Plenty of people have taken shots at late former Chicago Bulls GM Jerry Krause. Mostly because he’s widely viewed as the man who push to break up the dynasty. He tried repeatedly to trade Scottie Pippen, wanted to replace Phil Jackson as head coach, and basically carve out his own name being free of the Michael Jordan shadow. He finally got his wish in 1998, and he’s vilified to this day for it.
What most people don’t remember is any defense from the man himself. Krause never went into much depth about the reasoning behind those decisions. Never offered his side of the story. As it turns out, he’d been planning to. Krause was in the midst of writing his personal memoirs before his untimely death at age 77 in 2017. K.C. Johnson of NBC Sports Chicago found illuminating excerpts that detail his thoughts on what happened 22 years ago.
Much of it had to do with two factors: health and economics.
“The first question I asked was how much did people think we could get out of Luc Longley, a free-agent-to-be who we’d had to rest periodically over the last few years because of unstable ankles. Al and the doctors thought he would break down quickly.
Next question: Rodman? Each person in the room was concerned that Dennis’ off-court meanderings had caught up with him, that he was playing on fumes at the end of the season.
OK. No center, no power forward, very little (cap space) to sign anybody of any quality to replace them. Who defends in the middle if Jordan and Pippen do come back? Who rebounds?
We go to Pippen. He’s had two major surgeries in two years, one of them late in the summer to purposely defy our instructions to do it earlier and not miss regular-season time. He wants to rightfully be paid superstar dollars. Is he worth the risk, especially if we can’t find a center and a power forward, and he and Michael have to carry the load for a new coach? I seriously doubt it.”

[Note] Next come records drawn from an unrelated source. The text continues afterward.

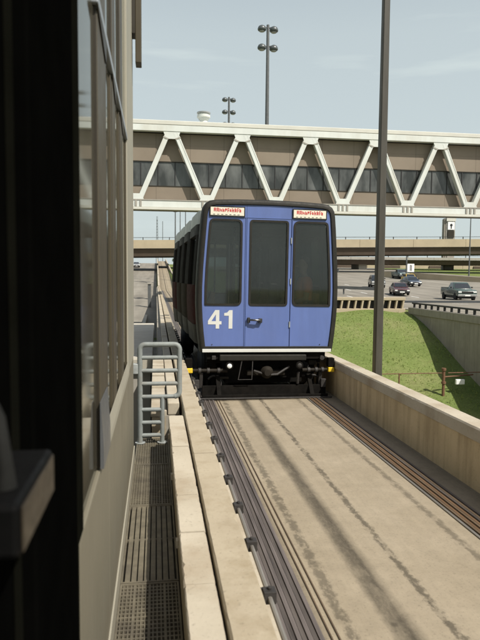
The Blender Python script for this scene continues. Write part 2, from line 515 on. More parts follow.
# ------------------------------------------------------------------ mesh helpers
class MB:
    def __init__(self):
        self.v = []
        self.f = []

    def add(self, verts, faces):
        o = len(self.v)
        self.v += [tuple(p) for p in verts]
        self.f += [tuple(i + o for i in fc) for fc in faces]
        return self

    def box(self, x0, x1, y0, y1, z0, z1):
        return self.add([(x0, y0, z0), (x1, y0, z0), (x1, y1, z0), (x0, y1, z0),
                         (x0, y0, z1), (x1, y0, z1), (x1, y1, z1), (x0, y1, z1)],
                        [(3, 2, 1, 0), (4, 5, 6, 7), (0, 1, 5, 4), (1, 2, 6, 5), (2, 3, 7, 6), (3, 0, 4, 7)])

    def bar(self, a, b, wx, wy, up=(0, 0, 1)):
        a, b = Vector(a), Vector(b)
        d = (b - a).normalized()
        u = Vector(up)
        if abs(d.dot(u)) > 0.98:
            u = Vector((0, 1, 0))
        s = d.cross(u).normalized()
        t = s.cross(d).normalized()
        q = []
        for p in (a, b):
            for i, j in ((-1, -1), (1, -1), (1, 1), (-1, 1)):
                q.append(p + s * i * wx / 2 + t * j * wy / 2)
        return self.add(q, [(3, 2, 1, 0), (4, 5, 6, 7), (0, 1, 5, 4), (1, 2, 6, 5), (2, 3, 7, 6), (3, 0, 4, 7)])

    def tube(self, pts, r, n=10, cap=True):
        pts = [Vector(p) for p in pts]
        k = len(pts)
        rs = r if isinstance(r, (list, tuple)) else [r] * k
        rings = []
        prev = None
        for i, p in enumerate(pts):
            d = (pts[min(i + 1, k - 1)] - pts[max(i - 1, 0)]).normalized()
            if prev is None:
                u = Vector((0, 0, 1)) if abs(d.z) < 0.9 else Vector((1, 0, 0))
                s = d.cross(u).normalized()
            else:
                s = (prev - d * prev.dot(d)).normalized()
            prev = s
            t = d.cross(s)
            rings.append([p + (s * math.cos(2 * math.pi * j / n) + t * math.sin(2 * math.pi * j / n)) * rs[i] for j in range(n)])
        return self.loft(rings, cap)

    def loft(self, rings, cap=True, closed=True):
        n = len(rings[0])
        v = [p for rg in rings for p in rg]
        f = []
        for i in range(len(rings) - 1):
            for j in range(n if closed else n - 1):
                k = (j + 1) % n
                f.append((i * n + j, i * n + k, (i + 1) * n + k, (i + 1) * n + j))
        if cap:
            f.append(tuple(reversed(range(n))))
            f.append(tuple((len(rings) - 1) * n + j for j in range(n)))
        return self.add(v, f)

    def lathe(self, prof, centre, n=20, axis='Z'):
        cx, cy, cz = centre
        rings = []
        for r, h in prof:
            rg = []
            for j in range(n):
                a = 2 * math.pi * j / n
                c, s = r * math.cos(a), r * math.sin(a)
                if axis == 'Z':
                    rg.append((cx + c, cy + s, cz + h))
                elif axis == 'X':
                    rg.append((cx + h, cy + c, cz + s))
                else:
                    rg.append((cx + s, cy + h, cz + c))
            rings.append(rg)
        return self.loft(rings)

    def prism(self, poly, a0, a1, axis='Y'):
        """poly: 2-D outline; axis Y -> (x, z) outline extruded along y; axis X -> (y, z)"""
        if axis == 'Y':
            r0 = [(p[0], a0, p[1]) for p in poly]
            r1 = [(p[0], a1, p[1]) for p in poly]
        elif axis == 'X':
            r0 = [(a0, p[0], p[1]) for p in poly]
            r1 = [(a1, p[0], p[1]) for p in poly]
        else:
            r0 = [(p[0], p[1], a0) for p in poly]
            r1 = [(p[0], p[1], a1) for p in poly]
        return self.loft([r0, r1])

    def build(self, name, mat, parent=None, world=False, bevel=0.0, smooth=False, segs=2):
        me = bpy.data.meshes.new(name)
        vv = self.v
        if world and parent is not None:
            lx, ly, lz = parent_loc(parent)
            vv = [(x - lx, y - ly, z - lz) for x, y, z in vv]
        me.from_pydata(vv, [], self.f)
        bm = bmesh.new()
        bm.from_mesh(me)
        bmesh.ops.recalc_face_normals(bm, faces=bm.faces)
        if bevel:
            es = [e for e in bm.edges if len(e.link_faces) == 2 and e.calc_face_angle(0) > 0.5]
            bmesh.ops.bevel(bm, geom=es, offset=bevel, segments=segs, profile=0.5, affect='EDGES', clamp_overlap=True)
        bm.to_mesh(me)
        bm.free()
        if smooth:
            for p in me.polygons:
                p.use_smooth = True
            me.set_sharp_from_angle(angle=R(38))
        me.materials.append(MATS[mat])
        o = bpy.data.objects.new(name, me)
        C.objects.link(o)
        if parent is not None:
            o.parent = parent
        return o


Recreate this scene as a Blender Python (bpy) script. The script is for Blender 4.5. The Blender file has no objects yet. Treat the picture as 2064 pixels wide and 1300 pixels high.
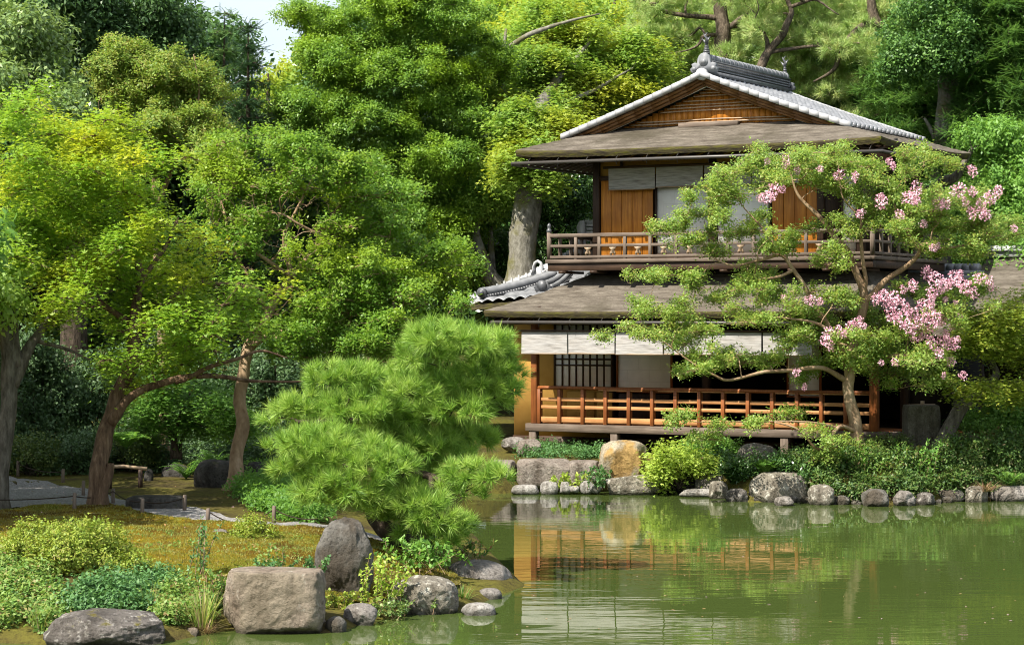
import bpy, bmesh, math, random
import numpy as np
from mathutils import Vector
sc = bpy.context.scene
COL = sc.collection
# ------------------------------------------------------------------ camera, sky, sun, exposure
F, CX, HY, CH = 4700.0, 1032.0, 640.0, 3.1          # focal length in photo pixels, centre, horizon row, camera height
cam_d = bpy.data.cameras.new('camera'); cam = bpy.data.objects.new('camera', cam_d); COL.objects.link(cam)
cam.location = (0, 0, CH); cam.rotation_euler = (math.pi / 2, 0, 0)
cam_d.sensor_width = 36.0; cam_d.lens = 36.0 * F / 2064.0; cam_d.shift_y = -(650 - HY) / 2064.0
cam_d.clip_start = 0.1; cam_d.clip_end = 2000
sc.camera = cam
SUN_EL, SUN_AZ = math.radians(51), math.radians(-132)   # azimuth clockwise from +Y: behind the camera, to its left
sun_dir = Vector((math.cos(SUN_EL) * math.sin(SUN_AZ), math.cos(SUN_EL) * math.cos(SUN_AZ), math.sin(SUN_EL)))
world = bpy.data.worlds.new('World'); sc.world = world; world.use_nodes = True
wn = world.node_tree; sky = wn.nodes.new('ShaderNodeTexSky'); sky.sky_type = 'NISHITA'; sky.sun_disc = False
sky.sun_elevation = SUN_EL; sky.sun_rotation = SUN_AZ; sky.dust_density = 2.0; sky.air_density = 1.0; sky.ozone_density = 1.0
wc = wn.nodes.new('ShaderNodeTexCoord'); wmp = wn.nodes.new('ShaderNodeMapping'); wmp.inputs['Scale'].default_value = (1, 1, 2.6); wnz = wn.nodes.new('ShaderNodeTexNoise'); wnz.inputs['Scale'].default_value = 2.3; wnz.inputs['Detail'].default_value = 6
wrp = wn.nodes.new('ShaderNodeValToRGB'); wrp.color_ramp.elements[0].position = .36; wrp.color_ramp.elements[1].position = .62; wmx = wn.nodes.new('ShaderNodeMix'); wmx.data_type = 'RGBA'; wmx.inputs[7].default_value = (5.2, 5.5, 5.8, 1)
wn.links.new(wc.outputs['Generated'], wmp.inputs[0]); wn.links.new(wmp.outputs[0], wnz.inputs['Vector']); wn.links.new(wnz.outputs['Fac'], wrp.inputs[0]); wn.links.new(wrp.outputs[0], wmx.inputs[0])   # broken white summer cloud over the blue
wn.links.new(sky.outputs[0], wmx.inputs[6]); wn.links.new(wmx.outputs[2], wn.nodes['Background'].inputs[0]); wn.nodes['Background'].inputs[1].default_value = 0.105
sun_d = bpy.data.lights.new('sun', 'SUN'); sun = bpy.data.objects.new('sun', sun_d); COL.objects.link(sun)
sun_d.energy = 5.0; sun_d.angle = math.radians(0.5); sun_d.color = (1.0, 0.93, 0.82)
sun.location = (-20, -20, 40); sun.rotation_euler = sun_dir.to_track_quat('Z', 'Y').to_euler()
sc.view_settings.view_transform = 'Standard'; sc.view_settings.look = 'None'
sc.view_settings.exposure = 1.05; sc.view_settings.gamma = 1.0
sc.cycles.max_bounces = 7; sc.cycles.diffuse_bounces = 3; sc.cycles.glossy_bounces = 3
sc.cycles.transmission_bounces = 4; sc.cycles.caustics_reflective = False; sc.cycles.caustics_refractive = False
sc.cycles.sample_clamp_indirect = 4.0; sc.cycles.filter_width = 1.0; sc.cycles.use_denoising = True; sc.cycles.denoising_prefilter = 'ACCURATE'

# ------------------------------------------------------------------ helpers
def W(px, py, Z):
    px = np.asarray(px, float); py = np.asarray(py, float); Z = np.asarray(Z, float)
    return np.stack(np.broadcast_arrays((px - CX) / F * Z, Z, CH - (py - HY) / F * Z), -1)
def WG(px, py, zg):                                   # point on the level z = zg
    Z = F * (CH - zg) / (py - HY)
    return W(px, py, Z)
def norm(v): return v / np.maximum(np.linalg.norm(v, axis=-1, keepdims=True), 1e-9)
def hash3(ix, iy, iz, seed):
    h = (ix * 374761393 + iy * 668265263 + iz * 2147483647 + seed * 1274126177) & 0xffffffff
    h = ((h ^ (h >> 13)) * 1274126177) & 0xffffffff
    h = ((h ^ (h >> 16)) * 2246822519) & 0xffffffff
    return ((h ^ (h >> 15)) & 0xffffff) / float(0xffffff)
def vnoise(p, seed=0):                                # value noise in -1..1
    p = np.asarray(p, float); i = np.floor(p).astype(np.int64); f = p - i; f = f * f * (3 - 2 * f)
    r = 0
    for dx in (0, 1):
        for dy in (0, 1):
            for dz in (0, 1):
                w = (f[..., 0] if dx else 1 - f[..., 0]) * (f[..., 1] if dy else 1 - f[..., 1]) * (f[..., 2] if dz else 1 - f[..., 2])
                r = r + w * hash3(i[..., 0] + dx, i[..., 1] + dy, i[..., 2] + dz, seed)
    return r * 2 - 1
def fbm(p, oct=4, seed=0):
    r, a, s = 0, 1.0, 0
    for k in range(oct):
        r = r + a * vnoise(p * (2.03 ** k) + 17.3 * k, seed + k); s += a; a *= .5
    return r / s
def raw_mesh(name, V, faces, rnd=None, smooth=False):
    """faces: list of int arrays (M, k). One mesh from numpy arrays."""
    me = bpy.data.meshes.new(name); V = np.asarray(V, np.float32)
    me.vertices.add(len(V)); me.vertices.foreach_set('co', V.ravel())
    faces = [np.asarray(f, np.int32) for f in faces if len(f)]
    nl = sum(f.size for f in faces); nf = sum(len(f) for f in faces)
    me.loops.add(nl); me.polygons.add(nf)
    me.loops.foreach_set('vertex_index', np.concatenate([f.ravel() for f in faces]))
    tot = np.concatenate([np.full(len(f), f.shape[1], np.int32) for f in faces])
    me.polygons.foreach_set('loop_start', np.concatenate([[0], np.cumsum(tot)[:-1]]).astype(np.int32))
    me.polygons.foreach_set('loop_total', tot)
    if smooth: me.polygons.foreach_set('use_smooth', np.ones(nf, bool))
    if rnd is not None:
        a = me.attributes.new('rnd', 'FLOAT', 'FACE'); a.data.foreach_set('value', np.asarray(rnd, np.float32))
    me.update(calc_edges=True)
    return me
def link(name, me, mat, parent=None, loc=None):
    o = bpy.data.objects.new(name, me); COL.objects.link(o)
    if mat is not None and me is not None and not me.materials: me.materials.append(mat)
    if parent is not None: o.parent = parent
    if loc is not None: o.location = loc
    return o
def tag(o, label=None, cat=None, group=None, kind=None):
    if label: o['label'] = label
    if cat: o['category'] = cat
    if group: o['group'] = group
    if kind: o['kind'] = kind
    return o
def empty(name, loc, label, cat, group=None):
    o = bpy.data.objects.new(name, None); COL.objects.link(o); o.location = loc; o.empty_display_size = .2
    return tag(o, label, cat, group)

class MB:
    """collects boxes, bars, sheets and tubes into ONE mesh"""
    def __init__(s): s.V = []; s.F = {}; s.n = 0
    def add(s, V, faces):
        V = np.asarray(V, float).reshape(-1, 3)
        for f in faces:
            f = np.asarray(f, int)
            if len(f): s.F.setdefault(f.shape[1], []).append(f + s.n)
        s.V.append(V); s.n += len(V); return s
    def box(s, a, b):
        x0, y0, z0 = np.minimum(a, b); x1, y1, z1 = np.maximum(a, b)
        V = [(x0, y0, z0), (x1, y0, z0), (x1, y1, z0), (x0, y1, z0), (x0, y0, z1), (x1, y0, z1), (x1, y1, z1), (x0, y1, z1)]
        return s.add(V, [[(0, 3, 2, 1), (4, 5, 6, 7), (0, 1, 5, 4), (1, 2, 6, 5), (2, 3, 7, 6), (3, 0, 4, 7)]])
    def bbox(s, a, b, r=.006):                        # box with chamfered edges
        a = np.minimum(a, b).astype(float); b = np.maximum(a, b).astype(float) if False else np.maximum(*np.broadcast_arrays(a, b)).astype(float)
        r = min(r, .45 * float(np.min(b - a))); c = (a + b) / 2; h = (b - a) / 2; V = []; idx = {}
        for sx in (-1, 1):
            for sy in (-1, 1):
                for sz in (-1, 1):
                    for ax in range(3):
                        p = np.array([sx, sy, sz]) * (h - r); p[ax] += (sx, sy, sz)[ax] * r
                        idx[(sx, sy, sz, ax)] = len(V); V.append(c + p)
        Q, T = [], []
        for ax in range(3):
            o1, o2 = [(1, 2), (2, 0), (0, 1)][ax]
            for sg in (-1, 1):
                q = []
                for a1, a2 in ((-1, -1), (1, -1), (1, 1), (-1, 1)):
                    k = [0, 0, 0]; k[ax] = sg; k[o1] = a1; k[o2] = a2; q.append(idx[(*k, ax)])
                Q.append(q if sg > 0 else q[::-1])
        for ax in range(3):                            # edge chamfers along ax
            o1, o2 = [(1, 2), (2, 0), (0, 1)][ax]
            for s1 in (-1, 1):
                for s2 in (-1, 1):
                    k0 = [0, 0, 0]; k0[ax] = -1; k0[o1] = s1; k0[o2] = s2; k1 = list(k0); k1[ax] = 1
                    q = [idx[(*k0, o1)], idx[(*k1, o1)], idx[(*k1, o2)], idx[(*k0, o2)]]
                    Q.append(q if s1 * s2 < 0 else q[::-1])
        for sx in (-1, 1):
            for sy in (-1, 1):
                for sz in (-1, 1):
                    t = [idx[(sx, sy, sz, i)] for i in range(3)]; T.append(t if sx * sy * sz > 0 else t[::-1])
        return s.add(V, [Q, T])
    def bar(s, p0, p1, w, h, up=(0, 0, 1)):           # rectangular bar between two points
        p0 = np.array(p0, float); p1 = np.array(p1, float); d = norm(p1 - p0); sd = norm(np.cross(d, up)); u = np.cross(sd, d)
        V = [p + sd * a * w / 2 + u * b * h / 2 for p in (p0, p1) for a, b in ((-1, -1), (1, -1), (1, 1), (-1, 1))]
        return s.add(V, [[(0, 1, 2, 3), (7, 6, 5, 4), (0, 4, 5, 1), (1, 5, 6, 2), (2, 6, 7, 3), (3, 7, 4, 0)]])
    def tube(s, P, R, k=6, cap=True):
        P = np.asarray(P, float); n = len(P); R = np.broadcast_to(np.asarray(R, float), (n,))
        T = norm(np.gradient(P, axis=0)); ref = np.array([0.3, 0.2, 1.0]) if abs(T[:, 2]).mean() < .8 else np.array([1.0, .2, .1])
        A = norm(np.cross(T, ref)); B = np.cross(T, A); th = np.arange(k) / k * 2 * math.pi
        V = P[:, None] + R[:, None, None] * (np.cos(th)[None, :, None] * A[:, None] + np.sin(th)[None, :, None] * B[:, None])
        i = np.arange(n - 1)[:, None] * k; j = np.arange(k)[None]; j2 = (j + 1) % k
        Q = np.stack(np.broadcast_arrays(i + j, i + k + j, i + k + j2, i + j2), -1).reshape(-1, 4)
        V = V.reshape(-1, 3); fs = [Q]
        if cap: fs.append([list(range(k))]); fs.append([list(range((n - 1) * k, n * k))[::-1]])
        return s.add(V, fs)
    def grid(s, V):                                   # V (n, m, 3)
        V = np.asarray(V, float); n, m = V.shape[:2]; i = np.arange(n - 1)[:, None] * m; j = np.arange(m - 1)[None]
        Q = np.stack(np.broadcast_arrays(i + j, i + j + 1, i + m + j + 1, i + m + j), -1).reshape(-1, 4)
        return s.add(V.reshape(-1, 3), [Q])
    def slab(s, V, t):                                # closed sheet of thickness vector t below grid V
        V = np.asarray(V, float); n, m = V.shape[:2]; lo = V + np.asarray(t, float)
        s.grid(V); s.grid(lo[::-1])
        for A, B in ((V[0], lo[0]), (lo[-1], V[-1]), (lo[:, 0], V[:, 0]), (V[:, -1], lo[:, -1])): s.grid(np.stack([B, A]))
        return s
    def prism(s, poly, axis_vec):                     # extrude a planar polygon
        P = np.asarray(poly, float); n = len(P); Q = P + np.asarray(axis_vec, float)
        s.add(np.concatenate([P, Q]), [[(i, (i + 1) % n, n + (i + 1) % n, n + i) for i in range(n)], [list(range(n))[::-1]], [list(range(n, 2 * n))]])
        return s
    def mesh(s, name, smooth=False):
        return raw_mesh(name, np.concatenate(s.V), [np.concatenate(f) for f in s.F.values()], smooth=smooth)
    def build(s, name, mat, parent=None, loc=None, smooth=False):
        return link(name, s.mesh(name, smooth), mat, parent, loc)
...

Jerry Krause wanted to avoid going the Celtics route
Former Bulls head coach Tim Floyd explained in a recent interview that Krause was haunted by what happened to the great Boston Celtics team of the 1980s. After Larry Bird retired and Kevin McHale and Robert Parish left, the team took an immediate nose dive into obscurity. The Bulls GM was hoping to avoid that. How? By blowing up the team right before it ran out of gas and use the acquired resources from trades and freed up cap space to rapidly rebuild it.
One thing is for sure. He’s convinced even if Jordan, Pippen, and Jackson had returned for the 1998-1999 season it wouldn’t have mattered. The team would’ve been without quality help in the frontcourt and a far more limited bench with Steve Kerr and Jud Buechler being free agents. So rather than slowly watch the castle crumble, he blew it up.
That may not be what a lot of people want to hear, but it’s at least a logical argument. That is how he saw things from his perspective as a GM. Time and injuries always catch up to even the greatest teams. The Bulls were no exception. Jerry Krause wanted to extend the success into a new generation by sacrificing the old one.